Mireille et Palo formaient une équipe très sûre qui durant plusieurs passages permit à de très nombreux fugitifs de s'extirper des griffes des nazis. La plupart se déroulèrent sans incident ; seulement en quelques occasions ils durent par prudence rebrousser chemin momentanément et ne connurent qu'un échec, début février 1944, au sommet du Portet d'Aspet quand une partie du groupe qui avait fait halte dans une cabane très prisée des passeurs fut repérée par des Allemands et capturée.

En fait, Palo, parti en éclaireur, fut surpris par la patrouille qui lui tira dessus ; donnant rapidement l'alerte une partie du groupe (12 exactement) suivit les deux passeurs qui les ramenèrent en lieu sûr et en Espagne quelques jours plus tard ; mais certains autres trop fatigués (l'effort physique nécessaire était parfois exténuant pour certains) préférèrent se laisser prendre, pensant que la fin des hostilités était proche... et que le statut de prisonnier de guerre les préserverait. Mal leur en prit car ils furent tous déportés ; seuls deux hollandais, Timmers et Betsen, ne rebroussèrent pas chemin et tentèrent leur va-tout en s'enfuyant aussitôt, mais se perdirent dans la montagne enneigée.

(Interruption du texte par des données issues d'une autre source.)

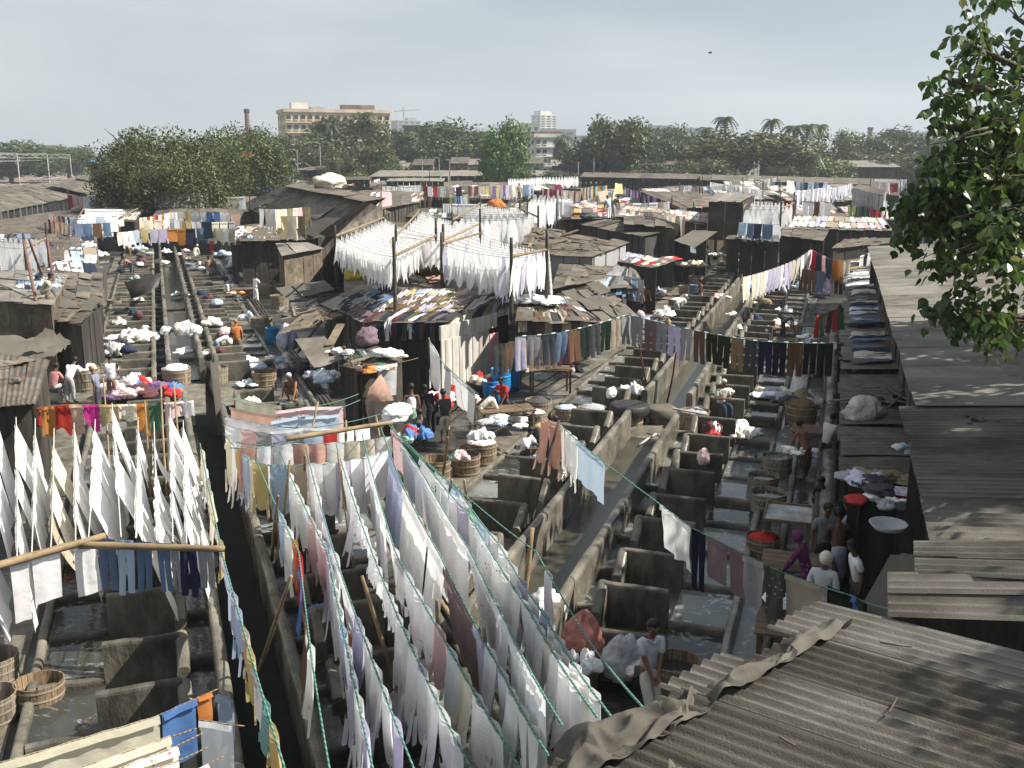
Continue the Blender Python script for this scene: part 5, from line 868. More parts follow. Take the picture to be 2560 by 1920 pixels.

Par bonheur ils "dérivèrent" sur le hameau d'Autrech (commune de Saint-Lary) où ils furent sauvés par la courageuse famille Ribis qui, de plus, fit convoyer clandestinement Betsen, souffrant de gelures, à l'hôpital de Saint-Girons où il fut amputé de quelques phalanges ! Cette cabane, théâtre du drame, a depuis été restaurée et s'appelle "La cabane des Évadés" : une stèle a même été apposée par les frères Arnold et Piet Higmans à cet endroit en 1996.